CHP Genel Başkanı Kemal Kılıçdaroğlu, 2020 Meclis bütçe görüşmelerinde konuştu.
Kılıçdaroğlu, HDP'li belediyeler kayyum atanmasını eleştirerek, şöyle dedi:
Beğenirsiniz veya beğenmezsiniz; vicdan taşıyorsak, demokrasiden yanaysak, milletin iradesine saygı gösteriyorsak milletin oyuna darbe vurulamaz. Kişi belediye başkan adayı oluyor. Savcı iyi hal kağıdı veriyor. YSK tamam diyor. Seçime giriyor, kazanıyor. Ertesi gün görevden alınıyor. Hangi gerekçeyle? Yargı değil yürütme organı yani atanmışlar; seçimle gelen kişiyi görevden alıyor. Siz demiyor muydunuz atanmışların vesayetinden kurtulmamız lazım diye? Bu millet niye sandığa gitti, oy kullandı? Hangi partiden olursa olsun yasama organı olarak isyan etmemiz lazım. Yargı kararı yok ortada, seçime girebilirsin diyor. Buna itiraz ediyoruz. Bunu sizin belediye başkanları zorla istifa ettirildiğinde de söyledik. Demokrasi hepimiz için ortak payda. Milletin iradesine saygı göstermezsek burada olamayız.”
Kılıçdaroğlu'nun konuşmalarından satır başları şöyle:
Kılıçdaroğlu, parlamentonun işlevi konusunda herkesin düşünmesi gerektiğini belirterek, “Bazen kısır tartışmalar içinde doğruları yeteri kadar yansıtamıyoruz birbirimize.

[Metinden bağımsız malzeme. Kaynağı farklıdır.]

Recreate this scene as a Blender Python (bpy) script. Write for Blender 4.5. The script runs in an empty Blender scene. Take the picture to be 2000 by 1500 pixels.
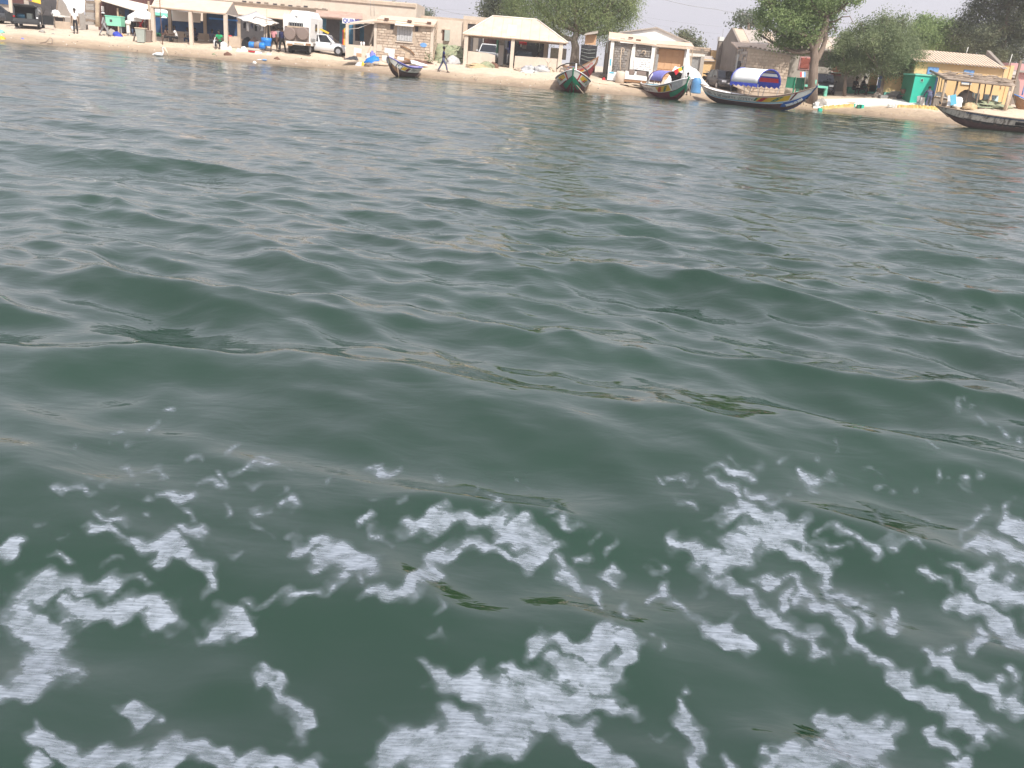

Oysa hepimiz insanız ve hepimizde vicdan var. Hiç kimse yoksulluğu, fakirliği istemez. Herkes ister ki her evde mutluluk olsun. Bazen irademizi, özgür irademizi kullanamaz noktaya geliyoruz. Kullanamadığımız için de baskılar ve etkiler altında kalarak maalesef parlamentonun olması gereken etkilerini başka yerlere deklare ediyoruz” dedi.
"Bir Kişi Mi Kullanacak Millet Adına?"
Anayasada egemenliğin kayıtsız şartsız milletin olduğunun belirtildiğini söyleyen Kılıçdaroğlu, “Bir kişi mi kullanacak millet adına? Bütün çağdaş demokrasilerde rejim ne olursa olsun yetki millet adına birbirini denetleyen üç organa verilir. Yasamanın görevi kanun yapmaktır. Yürütmenin görevi bizim yaptığımız kanunların amacına uygun olarak uygulamaya konulup konulmadığını denetlemek. Yargı organı da yürütmeyi ve bizi denetlemekle görevlidir. Dolayısıyla güçler dengesi oluşur. Bu yetki, egemenlik hakkının kullanılmasıyla ilgili gayet açık, egemenliğin kullanılması hiçbir kimseye, zümreye bırakılamaz” şeklinde konuştu.
"TBMM'nin İtibarı Ne Olacak?"
“Milletvekilleri yürütme organından bilgi almak için yazılı soru önergesi verir. Sözlü soru yok, kalktı. Yazılı soru önergesi veriyoruz. Anayasaya göre yazılı soru önergelerine 15 gün içinde cevap verilmelidir. Milletvekili sana bir soruyu soruyorsa 15 gün içinde cevap vereceksin. 26. dönemde 15 gün içinde cevap verilen soru oranı yüzde 10.99. Yürütme organı diyor ki, ‘Ey milletvekilleri, ben sizi takmam, sizin sorularınıza cevap bile vermem. Şimdi ben sizin vicdanınıza sesleniyorum. Bu anayasayı sizler kabul etmediniz mi? Bir sorunuza yürütme organı tarafından cevap verilmiyorsa TBMM'nin itibarı ne olacak? Ben itiraz etmeliyim ama her partiden milletvekili de itiraz etmeli.
Bütçe dediğimiz olay ciddi bir olaydır. Parlamento bütçe hakkını kullanarak yürütmeye diyor ki, ‘şu kadar vergi toplayacaksın şu kadar harcama yapacaksın’. Senin sınırlarını bütçe kanunuyla çiziyorum. Yargı koyma yetkisi parlamentonundur. Madem öyle para alacaklar, borçlanma da yapabilirler. Borçlanmanın sınırlarını da parlamento belirliyor. Paranın nerelere harcandığını gelip burada bize anlatıyor. Parlamentoya bugüne kadar, son düzenlemelere kadar bütçeyi TBMM'ye sunan kişi seçilmiş bir kişi. Arkasında milli irade var. Bugün buraya gelip bütçeyi sunan kişi devlet memuru. Hani biz demokrasi diyorduk, milli irade diyorduk.